En fait, Ihsane El Kadi semble avoir ligué contre lui toutes les instances décisionnaires qui ne supportent plus que les rapports de force qui structurent leurs relations soient l’objet de pareilles supputations, faites selon une tradition bien établie jusque dans les cercles les plus profanes dans la chose publique depuis les années 1970 et 1980. C’est de cette période en effet que date une telle exploration des enjeux de la vie politique algérienne qui, faisant bon marché des humeurs de la société, se concentrait sur les signes extérieurs (plus ou moins trompeurs d’ailleurs) d’affrontements entre les clans dirigeants. Il est vrai qu’à cette époque-là cette pratique était devenue un sport national mais qui s’exerçait à huis-clos, la police politique veillant sans concession à ce que la communication publique soit réservée à la presse officielle.
Un débat public qui réveillerait les vieux démons
Depuis lors, le régime algérien avait voulu donner l’illusion qu’il autorisait une information pluraliste. La presse dite « indépendante », censée en être l’incarnation, n’en fut en réalité que le leurre puisque, née avec le début de la décennie noire, elle fut condamnée d’emblée à n’être qu’une chorale disciplinée scandant à l’unisson le récit de la tragédie selon la trame que le régime en avait tissée. Cela ne l’avait pas empêchée, au gré de ses allégeances, d’ébruiter les empoignades qui secouaient les cercles dirigeants, le plus souvent pour accélérer les recompositions et précipiter les disgrâces.
De cette presse « indépendante », seuls sont sortis indemnes du Hirak de 2019 les titres qui ont su donner au pouvoir, au moment où on pouvait avoir l’illusion qu’il avait perdu la main, les gages d’une prudente fidélité ou qui se sont à peine risqués à quelques écarts sans conséquences, qu’un enthousiasme communicatif pour la cause populaire pouvait excuser.
Ihsane El Kadi connaît trop la musique pour qu’on le soupçonne de naïveté.
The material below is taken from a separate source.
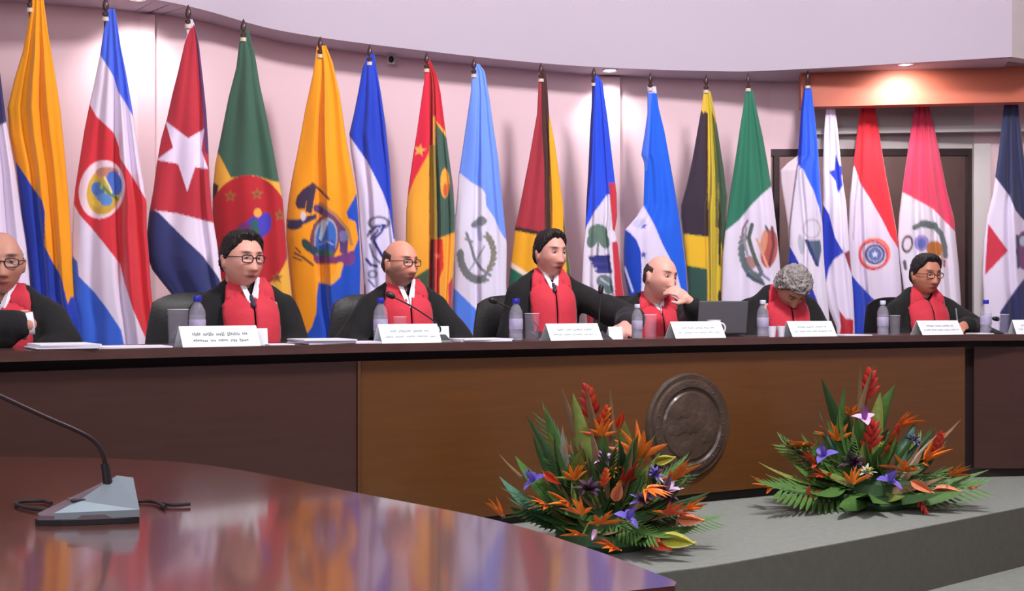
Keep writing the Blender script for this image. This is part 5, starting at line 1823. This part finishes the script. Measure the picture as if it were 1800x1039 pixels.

Et, s’il a opéré un retour aux formes primitives d’observation des coulisses du pouvoir par le trou de la serrure, c’est à mon avis pour deux raisons : la première est qu’il a conclu, consciemment ou inconsciemment, que le temps du Hirak était terminé dont ne subsiste, en queue de comète, qu’une répression tous azimuts, puisque la politique, pratiquée pendant près de deux ans au grand air, s’était à nouveau retirée dans ses appartements où il faut bien aller la taquiner ; la seconde est qu’il était convaincu de l’innocuité de cette intrusion dans l’intimité des puissants, qu’on pouvait supposer guéris de leur susceptibilité à fleur de peau par une exposition à la vindicte populaire pendant une cinquantaine de vendredis consécutifs.
Si mon hypothèse est bonne, il se sera trompé sur ce dernier point : le pouvoir ne semble pas avoir surmonté le traumatisme que lui ont causé le 5e mandat de Bouteflika et ses suites incontrôlées, et entend bien soustraire les marchandages dont augure le second mandat de son successeur à un débat public qui pourrait réveiller de vieux démons.
Et c’est peut-être par expérience qu’Ihsane El Kadi a surtout pêché. Il paie le tort d’être un journaliste impénitent.
Au delà des personnes et de leurs arrestations à la Pinochet, ce qui est le plus inquiétant dans cette censure tous azimuts c'est le sort qui est en train d'être réservé au très peu de liberté de parole et de pensée qui pouvaient encore subsister dans le pays. Apparemment, tout est fait pour les abolir à jamais. Ahmed, journaliste exilé.